Each line that follows is to be retyped exactly.

### DATA SHOWN
—————

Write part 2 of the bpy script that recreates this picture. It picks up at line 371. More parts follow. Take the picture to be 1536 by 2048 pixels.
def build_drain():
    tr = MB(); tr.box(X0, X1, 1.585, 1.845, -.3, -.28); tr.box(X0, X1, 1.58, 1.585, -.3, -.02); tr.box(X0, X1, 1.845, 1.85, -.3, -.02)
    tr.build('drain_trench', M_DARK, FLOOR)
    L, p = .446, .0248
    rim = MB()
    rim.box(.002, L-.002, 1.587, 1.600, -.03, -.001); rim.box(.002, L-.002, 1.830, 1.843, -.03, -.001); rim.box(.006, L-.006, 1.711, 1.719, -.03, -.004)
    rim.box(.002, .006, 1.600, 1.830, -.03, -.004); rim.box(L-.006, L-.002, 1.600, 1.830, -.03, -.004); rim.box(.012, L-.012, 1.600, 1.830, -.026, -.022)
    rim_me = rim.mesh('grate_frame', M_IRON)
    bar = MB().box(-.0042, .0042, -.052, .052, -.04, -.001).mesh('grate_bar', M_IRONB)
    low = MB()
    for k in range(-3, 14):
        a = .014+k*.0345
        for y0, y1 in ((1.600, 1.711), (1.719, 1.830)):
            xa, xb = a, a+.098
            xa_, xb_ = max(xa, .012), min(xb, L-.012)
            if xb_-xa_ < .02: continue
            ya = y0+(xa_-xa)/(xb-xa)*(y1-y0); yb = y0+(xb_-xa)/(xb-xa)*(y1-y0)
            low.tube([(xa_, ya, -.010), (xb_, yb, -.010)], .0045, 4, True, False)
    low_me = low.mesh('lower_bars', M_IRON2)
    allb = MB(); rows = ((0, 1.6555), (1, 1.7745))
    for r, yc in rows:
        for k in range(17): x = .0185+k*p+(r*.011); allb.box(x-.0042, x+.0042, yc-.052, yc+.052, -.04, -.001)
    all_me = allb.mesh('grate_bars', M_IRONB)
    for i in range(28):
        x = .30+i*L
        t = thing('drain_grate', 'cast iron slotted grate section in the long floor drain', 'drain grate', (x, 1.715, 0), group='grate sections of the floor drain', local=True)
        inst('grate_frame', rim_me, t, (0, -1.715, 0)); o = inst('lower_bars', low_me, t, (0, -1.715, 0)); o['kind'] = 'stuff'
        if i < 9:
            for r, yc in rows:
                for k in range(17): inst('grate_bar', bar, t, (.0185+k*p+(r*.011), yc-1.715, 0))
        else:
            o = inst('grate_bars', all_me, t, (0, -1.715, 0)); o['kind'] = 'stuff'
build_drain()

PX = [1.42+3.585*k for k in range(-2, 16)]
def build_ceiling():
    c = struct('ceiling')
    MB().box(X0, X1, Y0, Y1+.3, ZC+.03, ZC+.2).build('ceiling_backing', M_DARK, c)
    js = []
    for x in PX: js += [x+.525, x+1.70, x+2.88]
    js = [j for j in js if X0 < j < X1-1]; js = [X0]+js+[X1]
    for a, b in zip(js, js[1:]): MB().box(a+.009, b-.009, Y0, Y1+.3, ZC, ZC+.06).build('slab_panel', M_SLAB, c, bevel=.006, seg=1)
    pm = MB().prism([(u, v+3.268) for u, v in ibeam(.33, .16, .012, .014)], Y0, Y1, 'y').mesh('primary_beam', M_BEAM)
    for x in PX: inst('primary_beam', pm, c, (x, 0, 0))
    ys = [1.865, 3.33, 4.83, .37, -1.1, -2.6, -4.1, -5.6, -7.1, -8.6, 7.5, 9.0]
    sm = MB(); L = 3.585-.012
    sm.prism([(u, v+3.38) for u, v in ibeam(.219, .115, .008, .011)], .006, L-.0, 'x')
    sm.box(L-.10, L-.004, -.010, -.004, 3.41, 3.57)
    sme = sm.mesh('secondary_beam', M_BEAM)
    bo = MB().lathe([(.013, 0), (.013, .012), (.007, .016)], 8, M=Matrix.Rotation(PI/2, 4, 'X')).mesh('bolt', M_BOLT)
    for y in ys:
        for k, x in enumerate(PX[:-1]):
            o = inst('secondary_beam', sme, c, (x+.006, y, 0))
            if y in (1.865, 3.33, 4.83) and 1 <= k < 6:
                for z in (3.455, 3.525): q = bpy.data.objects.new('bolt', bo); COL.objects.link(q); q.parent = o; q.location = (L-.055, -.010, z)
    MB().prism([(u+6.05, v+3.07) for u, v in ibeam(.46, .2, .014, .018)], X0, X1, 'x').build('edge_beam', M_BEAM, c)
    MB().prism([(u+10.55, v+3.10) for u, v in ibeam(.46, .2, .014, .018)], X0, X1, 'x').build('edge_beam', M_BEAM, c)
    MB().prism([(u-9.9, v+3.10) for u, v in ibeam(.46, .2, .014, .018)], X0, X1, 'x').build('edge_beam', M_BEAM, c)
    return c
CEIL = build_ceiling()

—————

### OUTPUT OF THE TASK
Write part 2 of the bpy script that recreates this picture. It picks up at line 371. More parts follow. Take the picture to be 1536 by 2048 pixels.
def build_drain():
    tr = MB(); tr.box(X0, X1, 1.585, 1.845, -.3, -.28); tr.box(X0, X1, 1.58, 1.585, -.3, -.02); tr.box(X0, X1, 1.845, 1.85, -.3, -.02)
    tr.build('drain_trench', M_DARK, FLOOR)
    L, p = .446, .0248
    rim = MB()
    rim.box(.002, L-.002, 1.587, 1.600, -.03, -.001); rim.box(.002, L-.002, 1.830, 1.843, -.03, -.001); rim.box(.006, L-.006, 1.711, 1.719, -.03, -.004)
    rim.box(.002, .006, 1.600, 1.830, -.03, -.004); rim.box(L-.006, L-.002, 1.600, 1.830, -.03, -.004); rim.box(.012, L-.012, 1.600, 1.830, -.026, -.022)
    rim_me = rim.mesh('grate_frame', M_IRON)
    bar = MB().box(-.0042, .0042, -.052, .052, -.04, -.001).mesh('grate_bar', M_IRONB)
    low = MB()
    for k in range(-3, 14):
        a = .014+k*.0345
        for y0, y1 in ((1.600, 1.711), (1.719, 1.830)):
            xa, xb = a, a+.098
            xa_, xb_ = max(xa, .012), min(xb, L-.012)
            if xb_-xa_ < .02: continue
            ya = y0+(xa_-xa)/(xb-xa)*(y1-y0); yb = y0+(xb_-xa)/(xb-xa)*(y1-y0)
            low.tube([(xa_, ya, -.010), (xb_, yb, -.010)], .0045, 4, True, False)
    low_me = low.mesh('lower_bars', M_IRON2)
    allb = MB(); rows = ((0, 1.6555), (1, 1.7745))
    for r, yc in rows:
        for k in range(17): x = .0185+k*p+(r*.011); allb.box(x-.0042, x+.0042, yc-.052, yc+.052, -.04, -.001)
    all_me = allb.mesh('grate_bars', M_IRONB)
    for i in range(28):
        x = .30+i*L
        t = thing('drain_grate', 'cast iron slotted grate section in the long floor drain', 'drain grate', (x, 1.715, 0), group='grate sections of the floor drain', local=True)
        inst('grate_frame', rim_me, t, (0, -1.715, 0)); o = inst('lower_bars', low_me, t, (0, -1.715, 0)); o['kind'] = 'stuff'
        if i < 9:
            for r, yc in rows:
                for k in range(17): inst('grate_bar', bar, t, (.0185+k*p+(r*.011), yc-1.715, 0))
        else:
            o = inst('grate_bars', all_me, t, (0, -1.715, 0)); o['kind'] = 'stuff'
build_drain()

PX = [1.42+3.585*k for k in range(-2, 16)]
def build_ceiling():
    c = struct('ceiling')
    MB().box(X0, X1, Y0, Y1+.3, ZC+.03, ZC+.2).build('ceiling_backing', M_DARK, c)
    js = []
    for x in PX: js += [x+.525, x+1.70, x+2.88]
    js = [j for j in js if X0 < j < X1-1]; js = [X0]+js+[X1]
    for a, b in zip(js, js[1:]): MB().box(a+.009, b-.009, Y0, Y1+.3, ZC, ZC+.06).build('slab_panel', M_SLAB, c, bevel=.006, seg=1)
    pm = MB().prism([(u, v+3.268) for u, v in ibeam(.33, .16, .012, .014)], Y0, Y1, 'y').mesh('primary_beam', M_BEAM)
    for x in PX: inst('primary_beam', pm, c, (x, 0, 0))
    ys = [1.865, 3.33, 4.83, .37, -1.1, -2.6, -4.1, -5.6, -7.1, -8.6, 7.5, 9.0]
    sm = MB(); L = 3.585-.012
    sm.prism([(u, v+3.38) for u, v in ibeam(.219, .115, .008, .011)], .006, L-.0, 'x')
    sm.box(L-.10, L-.004, -.010, -.004, 3.41, 3.57)
    sme = sm.mesh('secondary_beam', M_BEAM)
    bo = MB().lathe([(.013, 0), (.013, .012), (.007, .016)], 8, M=Matrix.Rotation(PI/2, 4, 'X')).mesh('bolt', M_BOLT)
    for y in ys:
        for k, x in enumerate(PX[:-1]):
            o = inst('secondary_beam', sme, c, (x+.006, y, 0))
            if y in (1.865, 3.33, 4.83) and 1 <= k < 6:
                for z in (3.455, 3.525): q = bpy.data.objects.new('bolt', bo); COL.objects.link(q); q.parent = o; q.location = (L-.055, -.010, z)
    MB().prism([(u+6.05, v+3.07) for u, v in ibeam(.46, .2, .014, .018)], X0, X1, 'x').build('edge_beam', M_BEAM, c)
    MB().prism([(u+10.55, v+3.10) for u, v in ibeam(.46, .2, .014, .018)], X0, X1, 'x').build('edge_beam', M_BEAM, c)
    MB().prism([(u-9.9, v+3.10) for u, v in ibeam(.46, .2, .014, .018)], X0, X1, 'x').build('edge_beam', M_BEAM, c)
    return c
CEIL = build_ceiling()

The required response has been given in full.